Extract each line of the data and write it out again exactly.

Scenes as source code:
·····

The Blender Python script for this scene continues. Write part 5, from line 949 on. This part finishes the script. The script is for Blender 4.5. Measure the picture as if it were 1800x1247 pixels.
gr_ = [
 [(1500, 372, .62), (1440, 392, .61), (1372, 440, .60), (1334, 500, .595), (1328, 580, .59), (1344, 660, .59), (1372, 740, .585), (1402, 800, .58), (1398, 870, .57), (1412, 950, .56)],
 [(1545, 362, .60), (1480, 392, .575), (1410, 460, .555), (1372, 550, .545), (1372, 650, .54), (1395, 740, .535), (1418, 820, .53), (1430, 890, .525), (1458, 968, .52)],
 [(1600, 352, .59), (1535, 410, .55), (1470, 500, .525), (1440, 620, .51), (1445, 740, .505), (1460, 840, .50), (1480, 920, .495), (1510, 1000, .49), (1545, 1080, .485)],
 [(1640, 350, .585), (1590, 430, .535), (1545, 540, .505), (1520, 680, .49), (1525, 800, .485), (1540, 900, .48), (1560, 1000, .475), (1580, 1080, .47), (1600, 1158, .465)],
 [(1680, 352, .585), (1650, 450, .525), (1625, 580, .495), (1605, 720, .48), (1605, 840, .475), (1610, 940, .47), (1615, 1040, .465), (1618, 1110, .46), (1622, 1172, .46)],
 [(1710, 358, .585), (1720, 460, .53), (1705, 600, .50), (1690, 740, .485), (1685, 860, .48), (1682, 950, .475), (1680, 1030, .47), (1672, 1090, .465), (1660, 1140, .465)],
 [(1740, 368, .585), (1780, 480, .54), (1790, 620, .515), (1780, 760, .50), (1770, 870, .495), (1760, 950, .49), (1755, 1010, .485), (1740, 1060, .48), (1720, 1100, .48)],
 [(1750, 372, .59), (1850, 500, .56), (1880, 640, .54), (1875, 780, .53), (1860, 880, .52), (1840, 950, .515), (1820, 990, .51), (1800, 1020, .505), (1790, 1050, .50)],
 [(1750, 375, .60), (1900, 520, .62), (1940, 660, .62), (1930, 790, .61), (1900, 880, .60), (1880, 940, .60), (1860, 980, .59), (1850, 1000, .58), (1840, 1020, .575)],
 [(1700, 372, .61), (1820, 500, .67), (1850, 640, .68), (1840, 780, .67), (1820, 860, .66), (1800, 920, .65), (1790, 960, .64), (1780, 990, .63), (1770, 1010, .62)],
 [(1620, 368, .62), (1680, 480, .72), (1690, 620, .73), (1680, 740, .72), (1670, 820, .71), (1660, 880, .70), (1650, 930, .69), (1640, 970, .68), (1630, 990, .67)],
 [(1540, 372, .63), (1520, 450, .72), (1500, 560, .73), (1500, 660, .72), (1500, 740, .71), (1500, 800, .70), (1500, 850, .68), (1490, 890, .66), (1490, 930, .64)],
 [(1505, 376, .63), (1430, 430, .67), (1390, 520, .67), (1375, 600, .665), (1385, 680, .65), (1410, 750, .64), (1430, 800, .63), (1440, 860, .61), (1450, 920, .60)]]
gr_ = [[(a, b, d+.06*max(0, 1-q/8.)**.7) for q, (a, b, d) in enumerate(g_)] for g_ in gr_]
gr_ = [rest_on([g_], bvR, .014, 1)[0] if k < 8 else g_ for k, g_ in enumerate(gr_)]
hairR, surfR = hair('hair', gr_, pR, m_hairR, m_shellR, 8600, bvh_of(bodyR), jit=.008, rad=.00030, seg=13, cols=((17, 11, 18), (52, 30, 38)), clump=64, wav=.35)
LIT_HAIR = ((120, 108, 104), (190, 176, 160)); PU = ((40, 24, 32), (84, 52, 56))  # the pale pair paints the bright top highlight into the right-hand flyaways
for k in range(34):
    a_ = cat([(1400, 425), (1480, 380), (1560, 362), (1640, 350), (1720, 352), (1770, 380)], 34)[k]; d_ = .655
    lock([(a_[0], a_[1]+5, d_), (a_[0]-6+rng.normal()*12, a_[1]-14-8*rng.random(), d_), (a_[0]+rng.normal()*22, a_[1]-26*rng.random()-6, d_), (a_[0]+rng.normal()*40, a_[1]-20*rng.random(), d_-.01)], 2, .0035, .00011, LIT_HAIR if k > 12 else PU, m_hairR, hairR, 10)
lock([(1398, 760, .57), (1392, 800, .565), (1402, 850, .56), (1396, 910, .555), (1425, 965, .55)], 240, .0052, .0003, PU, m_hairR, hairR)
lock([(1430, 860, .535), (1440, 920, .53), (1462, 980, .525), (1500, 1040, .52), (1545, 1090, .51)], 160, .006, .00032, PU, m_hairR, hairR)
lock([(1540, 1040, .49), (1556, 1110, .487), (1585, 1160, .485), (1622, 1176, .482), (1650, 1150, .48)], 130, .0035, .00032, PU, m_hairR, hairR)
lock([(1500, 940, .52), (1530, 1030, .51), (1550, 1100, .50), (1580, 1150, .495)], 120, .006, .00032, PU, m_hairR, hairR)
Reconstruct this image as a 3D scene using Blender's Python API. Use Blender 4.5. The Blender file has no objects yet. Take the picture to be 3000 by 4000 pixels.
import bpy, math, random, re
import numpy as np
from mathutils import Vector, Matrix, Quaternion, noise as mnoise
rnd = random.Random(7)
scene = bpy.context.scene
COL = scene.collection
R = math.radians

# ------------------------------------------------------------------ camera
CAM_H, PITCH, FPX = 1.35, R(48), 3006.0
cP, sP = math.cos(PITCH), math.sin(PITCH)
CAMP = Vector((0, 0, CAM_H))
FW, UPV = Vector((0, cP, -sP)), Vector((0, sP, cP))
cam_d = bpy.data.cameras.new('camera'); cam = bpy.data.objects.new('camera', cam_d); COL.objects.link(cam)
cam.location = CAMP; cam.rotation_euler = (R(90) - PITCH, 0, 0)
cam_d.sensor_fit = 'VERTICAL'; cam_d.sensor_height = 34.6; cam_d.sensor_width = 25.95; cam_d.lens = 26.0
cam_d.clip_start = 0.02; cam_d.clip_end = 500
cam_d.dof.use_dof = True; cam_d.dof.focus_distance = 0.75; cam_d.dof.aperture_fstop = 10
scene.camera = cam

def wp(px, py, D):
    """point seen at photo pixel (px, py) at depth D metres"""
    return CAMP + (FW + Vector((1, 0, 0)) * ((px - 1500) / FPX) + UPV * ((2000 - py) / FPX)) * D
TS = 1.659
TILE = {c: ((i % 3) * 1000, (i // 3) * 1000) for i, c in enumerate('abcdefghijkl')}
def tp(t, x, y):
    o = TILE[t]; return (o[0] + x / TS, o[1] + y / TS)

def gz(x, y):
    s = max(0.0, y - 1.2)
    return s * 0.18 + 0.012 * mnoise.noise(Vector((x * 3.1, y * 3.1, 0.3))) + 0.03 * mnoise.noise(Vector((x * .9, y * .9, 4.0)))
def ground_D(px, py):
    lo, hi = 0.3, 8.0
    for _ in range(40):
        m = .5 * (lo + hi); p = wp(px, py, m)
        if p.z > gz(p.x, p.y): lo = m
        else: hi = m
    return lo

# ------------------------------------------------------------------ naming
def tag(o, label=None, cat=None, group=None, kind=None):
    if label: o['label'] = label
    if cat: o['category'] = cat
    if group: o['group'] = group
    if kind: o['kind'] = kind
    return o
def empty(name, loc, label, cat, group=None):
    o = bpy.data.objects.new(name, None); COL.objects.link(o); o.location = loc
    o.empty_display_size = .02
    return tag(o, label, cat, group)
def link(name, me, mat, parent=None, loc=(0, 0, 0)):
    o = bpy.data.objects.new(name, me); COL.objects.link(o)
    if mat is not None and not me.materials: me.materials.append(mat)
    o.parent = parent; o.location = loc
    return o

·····

» **Exercise result**:
The Blender Python script for this scene continues. Write part 5, from line 949 on. This part finishes the script. The script is for Blender 4.5. Measure the picture as if it were 1800x1247 pixels.
gr_ = [
 [(1500, 372, .62), (1440, 392, .61), (1372, 440, .60), (1334, 500, .595), (1328, 580, .59), (1344, 660, .59), (1372, 740, .585), (1402, 800, .58), (1398, 870, .57), (1412, 950, .56)],
 [(1545, 362, .60), (1480, 392, .575), (1410, 460, .555), (1372, 550, .545), (1372, 650, .54), (1395, 740, .535), (1418, 820, .53), (1430, 890, .525), (1458, 968, .52)],
 [(1600, 352, .59), (1535, 410, .55), (1470, 500, .525), (1440, 620, .51), (1445, 740, .505), (1460, 840, .50), (1480, 920, .495), (1510, 1000, .49), (1545, 1080, .485)],
 [(1640, 350, .585), (1590, 430, .535), (1545, 540, .505), (1520, 680, .49), (1525, 800, .485), (1540, 900, .48), (1560, 1000, .475), (1580, 1080, .47), (1600, 1158, .465)],
 [(1680, 352, .585), (1650, 450, .525), (1625, 580, .495), (1605, 720, .48), (1605, 840, .475), (1610, 940, .47), (1615, 1040, .465), (1618, 1110, .46), (1622, 1172, .46)],
 [(1710, 358, .585), (1720, 460, .53), (1705, 600, .50), (1690, 740, .485), (1685, 860, .48), (1682, 950, .475), (1680, 1030, .47), (1672, 1090, .465), (1660, 1140, .465)],
 [(1740, 368, .585), (1780, 480, .54), (1790, 620, .515), (1780, 760, .50), (1770, 870, .495), (1760, 950, .49), (1755, 1010, .485), (1740, 1060, .48), (1720, 1100, .48)],
 [(1750, 372, .59), (1850, 500, .56), (1880, 640, .54), (1875, 780, .53), (1860, 880, .52), (1840, 950, .515), (1820, 990, .51), (1800, 1020, .505), (1790, 1050, .50)],
 [(1750, 375, .60), (1900, 520, .62), (1940, 660, .62), (1930, 790, .61), (1900, 880, .60), (1880, 940, .60), (1860, 980, .59), (1850, 1000, .58), (1840, 1020, .575)],
 [(1700, 372, .61), (1820, 500, .67), (1850, 640, .68), (1840, 780, .67), (1820, 860, .66), (1800, 920, .65), (1790, 960, .64), (1780, 990, .63), (1770, 1010, .62)],
 [(1620, 368, .62), (1680, 480, .72), (1690, 620, .73), (1680, 740, .72), (1670, 820, .71), (1660, 880, .70), (1650, 930, .69), (1640, 970, .68), (1630, 990, .67)],
 [(1540, 372, .63), (1520, 450, .72), (1500, 560, .73), (1500, 660, .72), (1500, 740, .71), (1500, 800, .70), (1500, 850, .68), (1490, 890, .66), (1490, 930, .64)],
 [(1505, 376, .63), (1430, 430, .67), (1390, 520, .67), (1375, 600, .665), (1385, 680, .65), (1410, 750, .64), (1430, 800, .63), (1440, 860, .61), (1450, 920, .60)]]
gr_ = [[(a, b, d+.06*max(0, 1-q/8.)**.7) for q, (a, b, d) in enumerate(g_)] for g_ in gr_]
gr_ = [rest_on([g_], bvR, .014, 1)[0] if k < 8 else g_ for k, g_ in enumerate(gr_)]
hairR, surfR = hair('hair', gr_, pR, m_hairR, m_shellR, 8600, bvh_of(bodyR), jit=.008, rad=.00030, seg=13, cols=((17, 11, 18), (52, 30, 38)), clump=64, wav=.35)
LIT_HAIR = ((120, 108, 104), (190, 176, 160)); PU = ((40, 24, 32), (84, 52, 56))  # the pale pair paints the bright top highlight into the right-hand flyaways
for k in range(34):
    a_ = cat([(1400, 425), (1480, 380), (1560, 362), (1640, 350), (1720, 352), (1770, 380)], 34)[k]; d_ = .655
    lock([(a_[0], a_[1]+5, d_), (a_[0]-6+rng.normal()*12, a_[1]-14-8*rng.random(), d_), (a_[0]+rng.normal()*22, a_[1]-26*rng.random()-6, d_), (a_[0]+rng.normal()*40, a_[1]-20*rng.random(), d_-.01)], 2, .0035, .00011, LIT_HAIR if k > 12 else PU, m_hairR, hairR, 10)
lock([(1398, 760, .57), (1392, 800, .565), (1402, 850, .56), (1396, 910, .555), (1425, 965, .55)], 240, .0052, .0003, PU, m_hairR, hairR)
lock([(1430, 860, .535), (1440, 920, .53), (1462, 980, .525), (1500, 1040, .52), (1545, 1090, .51)], 160, .006, .00032, PU, m_hairR, hairR)
lock([(1540, 1040, .49), (1556, 1110, .487), (1585, 1160, .485), (1622, 1176, .482), (1650, 1150, .48)], 130, .0035, .00032, PU, m_hairR, hairR)
lock([(1500, 940, .52), (1530, 1030, .51), (1550, 1100, .50), (1580, 1150, .495)], 120, .006, .00032, PU, m_hairR, hairR)
Reconstruct this image as a 3D scene using Blender's Python API. Use Blender 4.5. The Blender file has no objects yet. Take the picture to be 3000 by 4000 pixels.
import bpy, math, random, re
import numpy as np
from mathutils import Vector, Matrix, Quaternion, noise as mnoise
rnd = random.Random(7)
scene = bpy.context.scene
COL = scene.collection
R = math.radians

# ------------------------------------------------------------------ camera
CAM_H, PITCH, FPX = 1.35, R(48), 3006.0
cP, sP = math.cos(PITCH), math.sin(PITCH)
CAMP = Vector((0, 0, CAM_H))
FW, UPV = Vector((0, cP, -sP)), Vector((0, sP, cP))
cam_d = bpy.data.cameras.new('camera'); cam = bpy.data.objects.new('camera', cam_d); COL.objects.link(cam)
cam.location = CAMP; cam.rotation_euler = (R(90) - PITCH, 0, 0)
cam_d.sensor_fit = 'VERTICAL'; cam_d.sensor_height = 34.6; cam_d.sensor_width = 25.95; cam_d.lens = 26.0
cam_d.clip_start = 0.02; cam_d.clip_end = 500
cam_d.dof.use_dof = True; cam_d.dof.focus_distance = 0.75; cam_d.dof.aperture_fstop = 10
scene.camera = cam

def wp(px, py, D):
    """point seen at photo pixel (px, py) at depth D metres"""
    return CAMP + (FW + Vector((1, 0, 0)) * ((px - 1500) / FPX) + UPV * ((2000 - py) / FPX)) * D
TS = 1.659
TILE = {c: ((i % 3) * 1000, (i // 3) * 1000) for i, c in enumerate('abcdefghijkl')}
def tp(t, x, y):
    o = TILE[t]; return (o[0] + x / TS, o[1] + y / TS)

def gz(x, y):
    s = max(0.0, y - 1.2)
    return s * 0.18 + 0.012 * mnoise.noise(Vector((x * 3.1, y * 3.1, 0.3))) + 0.03 * mnoise.noise(Vector((x * .9, y * .9, 4.0)))
def ground_D(px, py):
    lo, hi = 0.3, 8.0
    for _ in range(40):
        m = .5 * (lo + hi); p = wp(px, py, m)
        if p.z > gz(p.x, p.y): lo = m
        else: hi = m
    return lo

# ------------------------------------------------------------------ naming
def tag(o, label=None, cat=None, group=None, kind=None):
    if label: o['label'] = label
    if cat: o['category'] = cat
    if group: o['group'] = group
    if kind: o['kind'] = kind
    return o
def empty(name, loc, label, cat, group=None):
    o = bpy.data.objects.new(name, None); COL.objects.link(o); o.location = loc
    o.empty_display_size = .02
    return tag(o, label, cat, group)
def link(name, me, mat, parent=None, loc=(0, 0, 0)):
    o = bpy.data.objects.new(name, me); COL.objects.link(o)
    if mat is not None and not me.materials: me.materials.append(mat)
    o.parent = parent; o.location = loc
    return o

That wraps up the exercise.